***** ROWS *****
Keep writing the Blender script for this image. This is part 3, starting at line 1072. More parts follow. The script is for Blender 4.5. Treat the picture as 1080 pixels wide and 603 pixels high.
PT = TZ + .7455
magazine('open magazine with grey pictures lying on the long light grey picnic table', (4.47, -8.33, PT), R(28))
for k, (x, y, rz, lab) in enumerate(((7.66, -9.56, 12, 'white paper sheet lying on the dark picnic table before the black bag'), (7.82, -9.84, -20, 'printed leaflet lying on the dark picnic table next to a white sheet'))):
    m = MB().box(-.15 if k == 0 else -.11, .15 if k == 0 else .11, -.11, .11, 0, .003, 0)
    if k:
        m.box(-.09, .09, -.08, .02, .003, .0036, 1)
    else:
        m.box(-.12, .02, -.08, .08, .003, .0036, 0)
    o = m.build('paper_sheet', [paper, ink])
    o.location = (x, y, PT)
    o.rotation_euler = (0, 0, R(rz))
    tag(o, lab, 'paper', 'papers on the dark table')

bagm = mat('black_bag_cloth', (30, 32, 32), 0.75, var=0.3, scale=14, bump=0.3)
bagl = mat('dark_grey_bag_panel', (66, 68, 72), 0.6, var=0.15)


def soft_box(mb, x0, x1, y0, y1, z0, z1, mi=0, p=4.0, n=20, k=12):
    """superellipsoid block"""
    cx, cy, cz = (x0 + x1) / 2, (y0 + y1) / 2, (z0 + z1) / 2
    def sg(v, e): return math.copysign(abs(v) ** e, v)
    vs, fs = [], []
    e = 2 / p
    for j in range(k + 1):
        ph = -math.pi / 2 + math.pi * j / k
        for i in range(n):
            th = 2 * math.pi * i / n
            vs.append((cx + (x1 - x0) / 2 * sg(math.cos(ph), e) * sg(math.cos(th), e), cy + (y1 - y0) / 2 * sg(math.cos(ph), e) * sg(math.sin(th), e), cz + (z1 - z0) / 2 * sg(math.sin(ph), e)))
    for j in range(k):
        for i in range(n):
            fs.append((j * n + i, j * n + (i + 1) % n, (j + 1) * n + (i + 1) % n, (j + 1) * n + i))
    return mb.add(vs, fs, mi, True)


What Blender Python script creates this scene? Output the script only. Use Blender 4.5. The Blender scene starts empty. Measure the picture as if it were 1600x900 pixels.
*****
- **TASK BRIEF**
Output each record exactly, leaving nothing out.

- **RESULT**
Keep writing the Blender script for this image. This is part 3, starting at line 1072. More parts follow. The script is for Blender 4.5. Treat the picture as 1080 pixels wide and 603 pixels high.
PT = TZ + .7455
magazine('open magazine with grey pictures lying on the long light grey picnic table', (4.47, -8.33, PT), R(28))
for k, (x, y, rz, lab) in enumerate(((7.66, -9.56, 12, 'white paper sheet lying on the dark picnic table before the black bag'), (7.82, -9.84, -20, 'printed leaflet lying on the dark picnic table next to a white sheet'))):
    m = MB().box(-.15 if k == 0 else -.11, .15 if k == 0 else .11, -.11, .11, 0, .003, 0)
    if k:
        m.box(-.09, .09, -.08, .02, .003, .0036, 1)
    else:
        m.box(-.12, .02, -.08, .08, .003, .0036, 0)
    o = m.build('paper_sheet', [paper, ink])
    o.location = (x, y, PT)
    o.rotation_euler = (0, 0, R(rz))
    tag(o, lab, 'paper', 'papers on the dark table')

bagm = mat('black_bag_cloth', (30, 32, 32), 0.75, var=0.3, scale=14, bump=0.3)
bagl = mat('dark_grey_bag_panel', (66, 68, 72), 0.6, var=0.15)


def soft_box(mb, x0, x1, y0, y1, z0, z1, mi=0, p=4.0, n=20, k=12):
    """superellipsoid block"""
    cx, cy, cz = (x0 + x1) / 2, (y0 + y1) / 2, (z0 + z1) / 2
    def sg(v, e): return math.copysign(abs(v) ** e, v)
    vs, fs = [], []
    e = 2 / p
    for j in range(k + 1):
        ph = -math.pi / 2 + math.pi * j / k
        for i in range(n):
            th = 2 * math.pi * i / n
            vs.append((cx + (x1 - x0) / 2 * sg(math.cos(ph), e) * sg(math.cos(th), e), cy + (y1 - y0) / 2 * sg(math.cos(ph), e) * sg(math.sin(th), e), cz + (z1 - z0) / 2 * sg(math.sin(ph), e)))
    for j in range(k):
        for i in range(n):
            fs.append((j * n + i, j * n + (i + 1) % n, (j + 1) * n + (i + 1) % n, (j + 1) * n + i))
    return mb.add(vs, fs, mi, True)


What Blender Python script creates this scene? Output the script only. Use Blender 4.5. The Blender scene starts empty. Measure the picture as if it were 1600x900 pixels.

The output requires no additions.